The sampling plant was commissioned in July and during the quarter 3,533 tonnes of bulk sample material was treated with one sample completed and another in progress. 1,089 carats were recovered at a mean stone size of 0.250 and an encouraging grade of 31 cpht. Valuation of the stones, which appear to be of good quality, will be carried out early in Q4/08.
The large diameter drill rig arrived on site at the end of the quarter and drilling will commence early in Q4/08 to generate samples for grade determination at depth.
8. Beneficiation
In the furtherance of its beneficiation strategy adopted in Q2 2008, Gem Diamonds has in the third quarter of 2008 proceeded with the establishment of analysing, cutting and polishing facilities in Dubai and Mauritius.
In August 2008 Gem Diamonds secured the personal services of the founding executives of Matrix Diamond Technology, together with a team of engineers and master polishers, to establish and operate Gem Diamonds' beneficiation facility in Dubai. This high tech state-of-the-art facility will use sophisticated rough diamond mapping and analysing technology to analyse, cut and polish the very highest quality +10 carat rough diamond production and it intended that this facility will be in full production by the end of H1/09.
In September 2008 Gem Diamonds acquired Calibrated Diamonds Investment Holdings (Pty) Limited ('Calibrated Diamonds'), together with its state-of-the-art diamond processing assets, intellectual property and management expertise from Petra Diamonds Limited for a total cash investment of US$5.9 million (ZAR 47.0 million).
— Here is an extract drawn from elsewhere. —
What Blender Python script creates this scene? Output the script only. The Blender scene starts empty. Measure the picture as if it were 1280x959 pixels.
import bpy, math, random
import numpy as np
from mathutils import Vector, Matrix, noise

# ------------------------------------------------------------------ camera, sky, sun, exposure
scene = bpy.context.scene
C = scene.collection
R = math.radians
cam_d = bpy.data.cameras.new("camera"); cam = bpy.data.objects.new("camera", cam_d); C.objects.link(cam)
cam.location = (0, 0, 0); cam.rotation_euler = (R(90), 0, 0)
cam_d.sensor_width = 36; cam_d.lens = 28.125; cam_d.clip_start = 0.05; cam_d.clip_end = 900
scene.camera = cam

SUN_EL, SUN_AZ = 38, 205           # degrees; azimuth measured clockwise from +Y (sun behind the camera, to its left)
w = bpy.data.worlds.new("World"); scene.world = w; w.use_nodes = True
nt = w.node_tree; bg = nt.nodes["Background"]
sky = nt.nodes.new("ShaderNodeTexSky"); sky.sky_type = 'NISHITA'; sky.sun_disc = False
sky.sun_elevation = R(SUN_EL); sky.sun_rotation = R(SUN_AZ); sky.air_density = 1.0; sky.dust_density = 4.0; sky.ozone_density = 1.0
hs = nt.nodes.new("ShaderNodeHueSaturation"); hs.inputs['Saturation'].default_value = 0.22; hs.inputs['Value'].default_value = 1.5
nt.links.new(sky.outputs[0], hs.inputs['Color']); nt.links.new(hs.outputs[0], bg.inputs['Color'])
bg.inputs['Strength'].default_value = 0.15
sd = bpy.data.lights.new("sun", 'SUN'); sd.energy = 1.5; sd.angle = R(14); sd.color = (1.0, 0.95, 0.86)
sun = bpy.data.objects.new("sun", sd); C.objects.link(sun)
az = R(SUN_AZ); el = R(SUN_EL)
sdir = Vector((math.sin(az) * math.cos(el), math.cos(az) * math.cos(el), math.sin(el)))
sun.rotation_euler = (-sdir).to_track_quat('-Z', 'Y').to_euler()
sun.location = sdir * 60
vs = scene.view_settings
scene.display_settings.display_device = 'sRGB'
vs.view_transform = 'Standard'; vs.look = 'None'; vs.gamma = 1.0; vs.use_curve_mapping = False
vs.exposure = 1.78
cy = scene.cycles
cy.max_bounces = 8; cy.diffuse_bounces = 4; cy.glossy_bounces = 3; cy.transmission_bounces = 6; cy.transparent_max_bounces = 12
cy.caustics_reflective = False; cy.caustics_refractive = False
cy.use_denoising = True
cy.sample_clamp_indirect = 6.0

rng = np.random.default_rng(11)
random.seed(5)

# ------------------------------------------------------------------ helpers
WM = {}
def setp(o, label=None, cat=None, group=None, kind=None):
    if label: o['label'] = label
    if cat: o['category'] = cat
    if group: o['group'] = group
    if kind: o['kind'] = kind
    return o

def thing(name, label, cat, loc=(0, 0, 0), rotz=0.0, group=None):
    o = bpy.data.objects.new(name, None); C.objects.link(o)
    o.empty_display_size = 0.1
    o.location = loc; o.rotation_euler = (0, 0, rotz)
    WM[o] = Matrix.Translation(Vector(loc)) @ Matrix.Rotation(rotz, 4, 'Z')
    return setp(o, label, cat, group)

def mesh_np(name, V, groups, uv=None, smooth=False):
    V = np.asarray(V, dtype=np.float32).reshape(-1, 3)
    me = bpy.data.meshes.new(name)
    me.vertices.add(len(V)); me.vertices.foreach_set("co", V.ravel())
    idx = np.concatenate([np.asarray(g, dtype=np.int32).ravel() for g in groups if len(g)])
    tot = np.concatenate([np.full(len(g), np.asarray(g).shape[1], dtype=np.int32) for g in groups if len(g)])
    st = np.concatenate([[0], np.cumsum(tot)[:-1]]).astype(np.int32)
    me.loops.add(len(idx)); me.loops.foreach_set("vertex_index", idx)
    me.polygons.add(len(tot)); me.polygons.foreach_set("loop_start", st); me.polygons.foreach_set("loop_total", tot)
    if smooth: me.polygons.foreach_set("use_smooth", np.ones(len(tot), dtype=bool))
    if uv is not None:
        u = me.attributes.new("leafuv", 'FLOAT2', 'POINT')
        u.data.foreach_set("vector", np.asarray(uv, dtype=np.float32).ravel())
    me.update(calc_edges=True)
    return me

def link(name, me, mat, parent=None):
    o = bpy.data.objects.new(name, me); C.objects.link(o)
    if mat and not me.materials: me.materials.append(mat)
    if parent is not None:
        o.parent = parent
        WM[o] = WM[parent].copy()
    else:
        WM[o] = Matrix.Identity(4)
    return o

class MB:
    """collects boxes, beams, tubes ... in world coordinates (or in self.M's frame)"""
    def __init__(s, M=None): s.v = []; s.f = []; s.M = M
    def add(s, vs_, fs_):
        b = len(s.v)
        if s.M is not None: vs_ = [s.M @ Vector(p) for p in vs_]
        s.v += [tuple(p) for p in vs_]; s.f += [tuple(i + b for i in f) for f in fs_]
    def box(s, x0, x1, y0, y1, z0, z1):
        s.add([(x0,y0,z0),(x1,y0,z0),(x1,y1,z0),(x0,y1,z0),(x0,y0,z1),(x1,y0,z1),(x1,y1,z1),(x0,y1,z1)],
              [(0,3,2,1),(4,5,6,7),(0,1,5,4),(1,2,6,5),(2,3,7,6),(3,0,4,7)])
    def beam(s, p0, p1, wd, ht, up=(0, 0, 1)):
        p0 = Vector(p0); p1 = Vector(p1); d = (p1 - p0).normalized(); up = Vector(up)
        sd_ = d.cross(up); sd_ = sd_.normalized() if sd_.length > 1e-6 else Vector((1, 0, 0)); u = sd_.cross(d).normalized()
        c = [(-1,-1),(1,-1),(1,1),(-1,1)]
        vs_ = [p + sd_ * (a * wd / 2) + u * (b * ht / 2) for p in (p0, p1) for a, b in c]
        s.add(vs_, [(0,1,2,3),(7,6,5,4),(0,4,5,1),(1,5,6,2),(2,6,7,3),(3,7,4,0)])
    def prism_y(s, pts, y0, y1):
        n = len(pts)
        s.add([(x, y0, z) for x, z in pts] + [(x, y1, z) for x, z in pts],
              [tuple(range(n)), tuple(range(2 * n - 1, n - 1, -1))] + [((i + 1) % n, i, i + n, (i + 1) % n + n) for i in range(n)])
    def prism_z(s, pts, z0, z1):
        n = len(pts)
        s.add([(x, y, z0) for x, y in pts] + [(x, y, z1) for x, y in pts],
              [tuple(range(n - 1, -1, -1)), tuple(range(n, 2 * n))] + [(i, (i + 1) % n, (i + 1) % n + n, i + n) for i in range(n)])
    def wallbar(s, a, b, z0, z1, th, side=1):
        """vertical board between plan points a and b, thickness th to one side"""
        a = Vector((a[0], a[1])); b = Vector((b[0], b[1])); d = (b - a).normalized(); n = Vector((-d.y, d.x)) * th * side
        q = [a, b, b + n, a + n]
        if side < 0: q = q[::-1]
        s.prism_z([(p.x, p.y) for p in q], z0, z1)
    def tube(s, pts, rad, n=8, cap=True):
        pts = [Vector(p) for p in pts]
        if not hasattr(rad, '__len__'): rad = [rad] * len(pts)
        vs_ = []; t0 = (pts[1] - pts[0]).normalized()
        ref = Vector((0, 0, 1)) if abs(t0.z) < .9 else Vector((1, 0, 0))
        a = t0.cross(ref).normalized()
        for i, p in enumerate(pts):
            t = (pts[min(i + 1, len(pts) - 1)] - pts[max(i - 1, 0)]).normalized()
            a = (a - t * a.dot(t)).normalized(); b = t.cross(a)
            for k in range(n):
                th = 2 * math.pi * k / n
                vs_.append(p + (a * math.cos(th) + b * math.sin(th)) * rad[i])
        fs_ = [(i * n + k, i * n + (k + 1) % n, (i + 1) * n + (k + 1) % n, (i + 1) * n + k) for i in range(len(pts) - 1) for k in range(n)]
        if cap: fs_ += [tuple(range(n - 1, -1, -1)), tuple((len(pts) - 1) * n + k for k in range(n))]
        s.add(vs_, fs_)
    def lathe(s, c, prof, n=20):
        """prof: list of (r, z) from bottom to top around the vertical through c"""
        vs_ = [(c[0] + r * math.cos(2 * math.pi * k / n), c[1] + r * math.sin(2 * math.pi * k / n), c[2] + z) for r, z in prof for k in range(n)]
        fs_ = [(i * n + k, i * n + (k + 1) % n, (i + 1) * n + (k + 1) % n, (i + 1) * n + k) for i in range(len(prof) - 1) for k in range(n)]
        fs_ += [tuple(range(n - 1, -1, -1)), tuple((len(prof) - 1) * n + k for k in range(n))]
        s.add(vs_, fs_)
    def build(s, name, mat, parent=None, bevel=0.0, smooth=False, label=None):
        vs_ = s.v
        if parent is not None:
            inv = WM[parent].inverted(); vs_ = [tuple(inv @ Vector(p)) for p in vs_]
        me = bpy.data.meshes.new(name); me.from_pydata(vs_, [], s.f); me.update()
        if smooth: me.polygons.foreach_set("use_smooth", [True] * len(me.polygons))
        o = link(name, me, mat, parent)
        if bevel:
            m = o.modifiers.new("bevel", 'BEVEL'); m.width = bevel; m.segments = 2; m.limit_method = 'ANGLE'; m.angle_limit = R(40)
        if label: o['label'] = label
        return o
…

Gem Diamonds will use this diamond processing and cutting technology to beneficiate a portion of Gem Diamonds' top quality rough diamond production (initially 3 to 10 carats). It is intended to be in full production by the end of Q3/09.
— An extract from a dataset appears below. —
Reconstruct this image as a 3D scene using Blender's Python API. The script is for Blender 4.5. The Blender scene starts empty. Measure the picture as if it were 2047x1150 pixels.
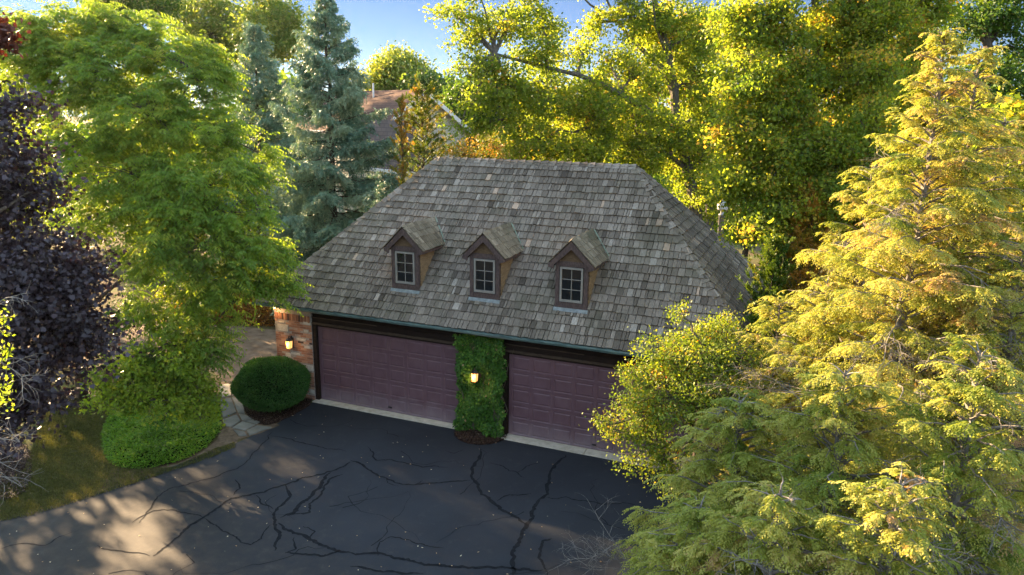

This trading update reflects Gem Diamonds' performance in the 3rd quarter of the 2008 financial year.
For further information:
Gem Diamonds Limited Clifford Elphick, Chief Executive Officer Glenn Turner, Chief Commercial Officer Tel: +44 (0) 203 043 0280 Richard Chetwode, Investor Relations Tel: +44 (0) 203 043 0280 Mob: +44 (0) 759 0064 883
Gem Diamond Technical Services Ltd Angela Parr Tel: +27 11 560 9600 |
Pelham PR Candice Sgroi Tel: +44 (0) 207 743 6376 James Henderson Tel : +44 207 743 6673 |
About Gem Diamonds:
Gem Diamonds Limited (LSE: GEMD) is a global diamond company that is pursuing an accelerated growth strategy through targeted acquisitions and the development of existing assets.
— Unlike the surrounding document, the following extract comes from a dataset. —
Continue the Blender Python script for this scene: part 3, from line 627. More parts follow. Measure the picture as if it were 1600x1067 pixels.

The Company's portfolio comprises producing kimberlite, lamproite and alluvial mines, development projects, exploration assets as well as a diamond beneficiation centre. Operations are situated in Angola, Australia, Botswana, the Central African Republic, the Democratic Republic of Congo, Dubai, Lesotho, Mauritius and Indonesia.
Gem Diamonds was formed with the aim of becoming a leading supplier of high quality diamonds. Principally through Letšeng and Ellendale, Gem Diamonds has moved a long way to realising that vision for rough diamonds. With the acquisition of polishing technologies and expertise, Gem Diamonds intends to achieve the same in relation to selected polished diamonds.
Gem Diamonds has a specific focus towards higher value diamonds, a segment of the market expected to deliver superior long term returns. The Company produces some of the world's most remarkable white diamonds from its Letšeng mine and rare fancy yellow diamonds from its Ellendale mine and an array of coloured diamonds from its Cempaka mine.
Established in July 2005, Gem Diamonds listed on the main board of the London Stock Exchange in February 2007 raising US$635 million. It is currently capitalised at approximately US$431 million and had US$144 million of cash on its balance sheet at the end of June 2008.